La “via maestra” è il fronte unico di classe!

La CGIL cerca di uscire dal guado in cui è entrata con l’inizio della guerra in Ucraina, che ha disarticolato il “patto di fabbrica”, e con l’avvento del governo Meloni, che ha seppellito la concertazione, attraverso la ripresa di una mobilitazione che vedrà il 7 ottobre a Roma una manifestazione nazionale inserita in un “percorso europeo” delineato dalla CES.
Ha perciò presentato un documento con priorità e obiettivi da rivolgere a governo e padroni, sottoscritto anche dalle associazioni della società civile che parteciperanno a questa scadenza.
Le rivendicazioni inserite nel documento riflettono in parte le esigenze dei lavoratori e dei pensionati (ma vi sono anche rivendicazioni tipicamente confindustriali, come l’Agenzia dello Sviluppo).
Esse però costituiscono un mare magnum così ampio in cui che le richieste più stringenti e attuali, come aumenti salariali, precarietà e uscite a 62 anni per la pensione, si disperdono. Su salari e pensioni il detto “meglio tardi che mai” non vale.
La mobilitazione non è solo in ritardo di anni, ma la modalità con cui è stata ed è affrontata, ossia i rinnovi contrattuali e la concertazione sul taglio del cuneo fiscale, è del tutto sbagliata.
Da tempo la necessità di una vera lotta di massa sui salari sottoposti ad una pesante erosione del potere d’acquisto a causa del pesante ritorno inflazionistico si è fatta pressante. Interessando l’intera classe sfruttata doveva imporsi da subito come mobilitazione generale, accompagnata da scioperi generali, senza aspettare i tempi e le modalità dei rinnovi e quelli della legge finanziaria.
Tempo diluiti e rivendicazioni insufficienti (nemmeno la patrimoniale!) che hanno fatto il paio con un’ottica di tipo riformistica, segnata dai vincoli e dalle compatibilità con le esigenze del mantenimento dei profitti, oltre che dai vincoli del bilancio statale. In una parola a partire dall’orizzonte del mantenimento a tutti i costi del sistema capitalista.
Adesso che è ben chiaro a tutti che soldi ci sono solo per le spese militari, il voler mantenere una mobilitazione entro i limiti di una concertazione ormai morta e seppellita ha il sapore di una beffa.
Un cenno a parte merita la rivendicazione dell’applicazione della Costituzione menzionata come ultimo punto nel documento.

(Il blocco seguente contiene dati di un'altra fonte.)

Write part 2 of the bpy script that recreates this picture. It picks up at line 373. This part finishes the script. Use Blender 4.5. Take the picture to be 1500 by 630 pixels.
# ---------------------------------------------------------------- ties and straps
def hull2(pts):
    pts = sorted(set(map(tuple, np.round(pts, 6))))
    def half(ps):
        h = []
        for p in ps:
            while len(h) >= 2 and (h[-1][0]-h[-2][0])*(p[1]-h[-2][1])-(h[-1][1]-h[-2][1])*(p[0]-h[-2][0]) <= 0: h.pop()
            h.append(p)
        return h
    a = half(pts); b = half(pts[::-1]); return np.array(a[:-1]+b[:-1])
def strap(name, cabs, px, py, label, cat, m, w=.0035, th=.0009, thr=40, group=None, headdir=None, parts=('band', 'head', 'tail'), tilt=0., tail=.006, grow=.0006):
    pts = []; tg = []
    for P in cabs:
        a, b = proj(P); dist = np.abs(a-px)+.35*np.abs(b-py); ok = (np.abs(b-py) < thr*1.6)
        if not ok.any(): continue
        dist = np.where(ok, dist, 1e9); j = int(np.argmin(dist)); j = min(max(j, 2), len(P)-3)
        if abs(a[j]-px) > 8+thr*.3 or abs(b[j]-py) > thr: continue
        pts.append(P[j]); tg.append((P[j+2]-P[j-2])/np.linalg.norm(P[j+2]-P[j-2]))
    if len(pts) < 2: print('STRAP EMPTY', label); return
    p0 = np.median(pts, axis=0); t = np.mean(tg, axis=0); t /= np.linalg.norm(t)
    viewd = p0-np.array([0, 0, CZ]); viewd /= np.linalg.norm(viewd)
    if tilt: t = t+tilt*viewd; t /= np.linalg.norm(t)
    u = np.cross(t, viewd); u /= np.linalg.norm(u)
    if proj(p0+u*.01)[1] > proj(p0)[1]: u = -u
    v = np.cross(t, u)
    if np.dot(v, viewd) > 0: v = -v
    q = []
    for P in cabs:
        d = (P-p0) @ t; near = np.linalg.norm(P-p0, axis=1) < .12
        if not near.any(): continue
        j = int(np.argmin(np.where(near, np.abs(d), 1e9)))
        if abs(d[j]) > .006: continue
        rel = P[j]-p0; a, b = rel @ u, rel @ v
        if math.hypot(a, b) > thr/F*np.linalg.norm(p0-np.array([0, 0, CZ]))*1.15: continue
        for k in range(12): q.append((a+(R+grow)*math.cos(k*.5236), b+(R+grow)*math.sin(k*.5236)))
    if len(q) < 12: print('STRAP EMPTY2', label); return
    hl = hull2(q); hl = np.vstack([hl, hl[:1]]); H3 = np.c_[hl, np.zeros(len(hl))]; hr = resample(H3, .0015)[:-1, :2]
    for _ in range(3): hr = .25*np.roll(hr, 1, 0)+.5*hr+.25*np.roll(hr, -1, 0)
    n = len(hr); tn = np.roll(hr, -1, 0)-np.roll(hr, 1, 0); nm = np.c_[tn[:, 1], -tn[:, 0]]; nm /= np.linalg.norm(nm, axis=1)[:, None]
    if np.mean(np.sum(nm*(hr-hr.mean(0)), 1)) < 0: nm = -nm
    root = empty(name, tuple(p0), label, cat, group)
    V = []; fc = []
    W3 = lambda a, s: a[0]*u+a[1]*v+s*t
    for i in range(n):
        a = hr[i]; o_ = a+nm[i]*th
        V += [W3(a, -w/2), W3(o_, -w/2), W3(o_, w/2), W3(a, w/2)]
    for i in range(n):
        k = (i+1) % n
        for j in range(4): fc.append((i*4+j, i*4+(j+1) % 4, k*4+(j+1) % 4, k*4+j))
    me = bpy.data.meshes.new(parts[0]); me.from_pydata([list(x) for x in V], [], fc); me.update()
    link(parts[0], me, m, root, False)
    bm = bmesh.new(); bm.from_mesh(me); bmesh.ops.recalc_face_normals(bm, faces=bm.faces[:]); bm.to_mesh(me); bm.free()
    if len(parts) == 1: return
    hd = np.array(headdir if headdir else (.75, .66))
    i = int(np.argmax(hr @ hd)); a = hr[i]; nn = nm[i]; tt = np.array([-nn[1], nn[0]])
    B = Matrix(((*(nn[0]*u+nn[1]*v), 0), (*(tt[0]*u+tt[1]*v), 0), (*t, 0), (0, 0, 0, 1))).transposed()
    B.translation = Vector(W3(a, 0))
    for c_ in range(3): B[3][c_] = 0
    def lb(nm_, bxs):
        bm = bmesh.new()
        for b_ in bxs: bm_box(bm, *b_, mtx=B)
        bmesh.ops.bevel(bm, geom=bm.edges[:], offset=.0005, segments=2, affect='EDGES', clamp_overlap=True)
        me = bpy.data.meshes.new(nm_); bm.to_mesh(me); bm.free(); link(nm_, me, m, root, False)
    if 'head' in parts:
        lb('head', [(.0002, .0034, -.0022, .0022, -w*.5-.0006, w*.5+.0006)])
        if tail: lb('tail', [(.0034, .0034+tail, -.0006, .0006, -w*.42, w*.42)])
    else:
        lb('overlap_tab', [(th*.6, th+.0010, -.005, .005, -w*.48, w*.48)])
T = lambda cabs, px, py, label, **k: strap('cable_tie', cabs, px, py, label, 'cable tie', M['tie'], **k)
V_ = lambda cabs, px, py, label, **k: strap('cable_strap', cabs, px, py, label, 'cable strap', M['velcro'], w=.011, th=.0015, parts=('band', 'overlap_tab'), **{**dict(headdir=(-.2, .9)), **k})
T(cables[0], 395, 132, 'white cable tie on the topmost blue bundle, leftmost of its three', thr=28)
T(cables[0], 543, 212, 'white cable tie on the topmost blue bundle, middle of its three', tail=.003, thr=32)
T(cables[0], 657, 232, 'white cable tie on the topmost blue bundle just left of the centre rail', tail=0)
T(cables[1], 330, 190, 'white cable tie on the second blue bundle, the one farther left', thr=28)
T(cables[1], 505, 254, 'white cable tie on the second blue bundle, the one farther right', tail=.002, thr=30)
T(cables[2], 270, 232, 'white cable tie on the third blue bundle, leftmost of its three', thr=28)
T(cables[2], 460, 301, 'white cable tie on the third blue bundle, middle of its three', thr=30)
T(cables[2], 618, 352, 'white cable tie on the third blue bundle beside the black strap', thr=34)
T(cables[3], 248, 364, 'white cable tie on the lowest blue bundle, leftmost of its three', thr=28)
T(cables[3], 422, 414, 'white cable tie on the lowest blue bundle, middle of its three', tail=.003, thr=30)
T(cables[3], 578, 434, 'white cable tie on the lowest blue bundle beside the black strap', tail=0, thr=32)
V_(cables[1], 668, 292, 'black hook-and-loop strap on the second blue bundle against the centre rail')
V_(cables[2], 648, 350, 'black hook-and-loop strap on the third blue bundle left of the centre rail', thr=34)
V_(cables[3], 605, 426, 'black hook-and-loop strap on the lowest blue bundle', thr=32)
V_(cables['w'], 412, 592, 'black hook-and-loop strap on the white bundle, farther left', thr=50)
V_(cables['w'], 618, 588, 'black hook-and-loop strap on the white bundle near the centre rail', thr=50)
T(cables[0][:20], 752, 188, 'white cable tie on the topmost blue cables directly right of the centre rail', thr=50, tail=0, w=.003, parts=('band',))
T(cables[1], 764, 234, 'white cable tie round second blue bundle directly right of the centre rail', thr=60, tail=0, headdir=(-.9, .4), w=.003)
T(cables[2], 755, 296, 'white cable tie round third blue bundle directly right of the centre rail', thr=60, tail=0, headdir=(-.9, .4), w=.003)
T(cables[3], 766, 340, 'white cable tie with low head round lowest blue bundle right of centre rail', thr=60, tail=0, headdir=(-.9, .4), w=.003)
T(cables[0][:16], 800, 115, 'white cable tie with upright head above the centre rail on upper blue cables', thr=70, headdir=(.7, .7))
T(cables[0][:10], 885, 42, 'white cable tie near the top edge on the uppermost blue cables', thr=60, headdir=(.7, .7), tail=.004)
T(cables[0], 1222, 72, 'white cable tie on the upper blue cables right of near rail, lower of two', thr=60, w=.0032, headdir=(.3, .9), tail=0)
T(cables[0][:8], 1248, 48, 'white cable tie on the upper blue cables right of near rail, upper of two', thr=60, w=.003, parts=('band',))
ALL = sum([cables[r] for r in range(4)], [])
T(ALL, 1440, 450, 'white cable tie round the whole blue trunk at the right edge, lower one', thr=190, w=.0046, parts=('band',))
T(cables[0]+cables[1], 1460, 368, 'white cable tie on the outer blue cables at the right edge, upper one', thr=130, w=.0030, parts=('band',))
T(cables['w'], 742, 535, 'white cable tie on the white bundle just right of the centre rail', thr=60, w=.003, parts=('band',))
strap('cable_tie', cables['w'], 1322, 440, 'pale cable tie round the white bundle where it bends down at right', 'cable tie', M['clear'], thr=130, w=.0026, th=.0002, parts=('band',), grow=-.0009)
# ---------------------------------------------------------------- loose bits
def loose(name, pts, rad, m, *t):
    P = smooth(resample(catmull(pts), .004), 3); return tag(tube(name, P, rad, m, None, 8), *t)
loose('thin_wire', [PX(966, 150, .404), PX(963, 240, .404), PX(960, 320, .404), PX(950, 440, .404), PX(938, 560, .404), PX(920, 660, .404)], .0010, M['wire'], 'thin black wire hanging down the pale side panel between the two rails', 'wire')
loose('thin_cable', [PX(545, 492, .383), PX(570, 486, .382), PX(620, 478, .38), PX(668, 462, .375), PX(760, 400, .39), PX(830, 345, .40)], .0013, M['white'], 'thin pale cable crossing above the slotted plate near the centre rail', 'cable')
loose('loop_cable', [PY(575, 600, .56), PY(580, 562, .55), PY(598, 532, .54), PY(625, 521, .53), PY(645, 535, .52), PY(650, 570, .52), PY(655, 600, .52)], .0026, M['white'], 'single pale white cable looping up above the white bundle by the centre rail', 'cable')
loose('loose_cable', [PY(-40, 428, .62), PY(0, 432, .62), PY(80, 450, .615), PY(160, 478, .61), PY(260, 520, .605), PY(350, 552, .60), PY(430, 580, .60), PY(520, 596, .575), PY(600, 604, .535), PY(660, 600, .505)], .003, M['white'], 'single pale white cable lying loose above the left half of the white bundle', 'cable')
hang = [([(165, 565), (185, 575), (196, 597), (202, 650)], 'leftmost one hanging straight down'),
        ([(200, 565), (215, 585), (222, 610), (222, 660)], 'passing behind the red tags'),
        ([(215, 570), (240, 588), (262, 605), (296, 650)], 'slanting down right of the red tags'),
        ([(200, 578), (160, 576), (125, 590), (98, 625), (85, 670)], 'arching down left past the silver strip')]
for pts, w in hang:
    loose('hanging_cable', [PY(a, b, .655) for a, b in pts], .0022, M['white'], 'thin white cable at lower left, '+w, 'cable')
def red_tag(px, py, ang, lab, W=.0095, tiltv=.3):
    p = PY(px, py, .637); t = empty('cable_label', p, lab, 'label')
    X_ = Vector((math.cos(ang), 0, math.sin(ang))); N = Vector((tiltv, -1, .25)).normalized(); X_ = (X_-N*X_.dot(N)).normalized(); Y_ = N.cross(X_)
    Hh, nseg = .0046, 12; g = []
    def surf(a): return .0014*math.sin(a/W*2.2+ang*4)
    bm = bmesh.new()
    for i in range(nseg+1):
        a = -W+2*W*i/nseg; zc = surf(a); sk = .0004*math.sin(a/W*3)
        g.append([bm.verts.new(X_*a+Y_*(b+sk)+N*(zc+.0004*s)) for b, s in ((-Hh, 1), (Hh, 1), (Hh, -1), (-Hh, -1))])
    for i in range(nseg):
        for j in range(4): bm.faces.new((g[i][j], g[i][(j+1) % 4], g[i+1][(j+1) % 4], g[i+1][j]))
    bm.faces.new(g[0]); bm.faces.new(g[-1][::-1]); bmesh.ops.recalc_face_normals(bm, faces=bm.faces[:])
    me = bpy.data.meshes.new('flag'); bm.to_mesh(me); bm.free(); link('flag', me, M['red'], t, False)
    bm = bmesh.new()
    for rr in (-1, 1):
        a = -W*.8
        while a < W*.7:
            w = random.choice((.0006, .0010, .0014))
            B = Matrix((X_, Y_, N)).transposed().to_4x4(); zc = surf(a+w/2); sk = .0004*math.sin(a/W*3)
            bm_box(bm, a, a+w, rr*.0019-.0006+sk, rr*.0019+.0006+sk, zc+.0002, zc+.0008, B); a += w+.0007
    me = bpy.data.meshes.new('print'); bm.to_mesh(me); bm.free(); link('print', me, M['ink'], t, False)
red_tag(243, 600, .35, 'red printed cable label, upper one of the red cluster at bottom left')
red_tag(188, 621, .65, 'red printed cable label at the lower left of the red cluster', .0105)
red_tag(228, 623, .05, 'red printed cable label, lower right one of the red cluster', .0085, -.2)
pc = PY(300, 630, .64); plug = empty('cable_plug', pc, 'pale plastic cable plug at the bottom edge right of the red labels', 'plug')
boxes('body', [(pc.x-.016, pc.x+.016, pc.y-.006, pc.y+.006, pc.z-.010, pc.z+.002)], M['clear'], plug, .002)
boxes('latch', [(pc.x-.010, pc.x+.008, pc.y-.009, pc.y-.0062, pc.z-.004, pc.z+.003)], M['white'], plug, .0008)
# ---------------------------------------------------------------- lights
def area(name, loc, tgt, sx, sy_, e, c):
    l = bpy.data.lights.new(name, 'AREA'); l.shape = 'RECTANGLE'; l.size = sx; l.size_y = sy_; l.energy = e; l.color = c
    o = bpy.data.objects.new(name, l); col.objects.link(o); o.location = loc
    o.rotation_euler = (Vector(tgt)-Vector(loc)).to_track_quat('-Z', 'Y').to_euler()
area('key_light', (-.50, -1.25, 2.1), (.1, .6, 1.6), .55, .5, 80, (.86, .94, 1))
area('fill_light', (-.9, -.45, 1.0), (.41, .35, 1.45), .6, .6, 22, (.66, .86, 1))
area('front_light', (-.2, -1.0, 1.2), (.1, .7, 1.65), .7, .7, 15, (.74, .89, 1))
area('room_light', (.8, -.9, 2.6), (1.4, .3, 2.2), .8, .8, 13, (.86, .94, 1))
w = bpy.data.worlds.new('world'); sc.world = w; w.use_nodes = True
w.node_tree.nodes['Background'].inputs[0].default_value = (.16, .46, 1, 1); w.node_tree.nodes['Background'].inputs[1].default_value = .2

Non solo è la cartina di tornasole del carattere puramente riformista della politica sindacale CGIL, ma segnala pesanti contraddizioni: in che modo la CGIL intende applicare l’art. 11 (“L’Italia ripudia la guerra …”) se non ha mosso un dito contro l’invio di armi, mezzi e fondi per la guerra in Ucraina a cui si è associata senza remore?
Ricordiamo che i capi della CGIL non hanno voluto dar vita nel corso di quest’anno a nessuna manifestazione nazionale dei lavoratori contro la guerra, neppure di fronte all’escalation in corso, ma hanno preferito relazionarsi in modo subalterno con il Vaticano (la famosa udienza papale) e il mondo cattolico.
Nel mentre esprimiamo la nostra dura critica sull’operato di Landini e dei dirigenti della Confederazione, in un’ottica di fronte unico proletario dobbiamo stare all’interno delle mobilitazioni di massa, nonostante i loro limiti, per non lasciare i lavoratori sfruttati in balia dei collaborazionisti e accrescere la nostra influenza su di essi.
Lo sfruttamento, la povertà dei lavoratori e le ingiustizie sociali aumentano, la rabbia operaia e proletaria sta salendo dirigendosi contro l’intero sistema borghese.
I capi sindacali la temono e cercano di gestirla e indirizzarla per i loro scopi, per ottenere il tavolo di confronto con un governo che fa orecchie da mercante e salvare la baracca.
È necessario che i comunisti e gli operai avanzati partecipino alle assemblee usufruendo della possibilità di prendere la parola, ponendo le questioni di fondo: linea di lotta di classe o ripresa della concertazione? Fronte unico proletario o interclassismo?
L’obiettivo è aprire contraddizioni fra i lavoratori sfruttati e la burocrazia sindacale, rafforzare l’opposizione interna alla CGIL su basi classiste, cercando di spingerla all’unità di lotta con il sindacalismo conflittuale, favorire la costruzione di comitati unitari di lotta, coordinamenti, assemblee di delegati, per aprire una stagione di mobilitazione di massa e dare vita ad uno sciopero generale che vada al di là degli obiettivi del vertice sindacale e travalichi gli angusti limiti posti da un ormai antistorico riformismo.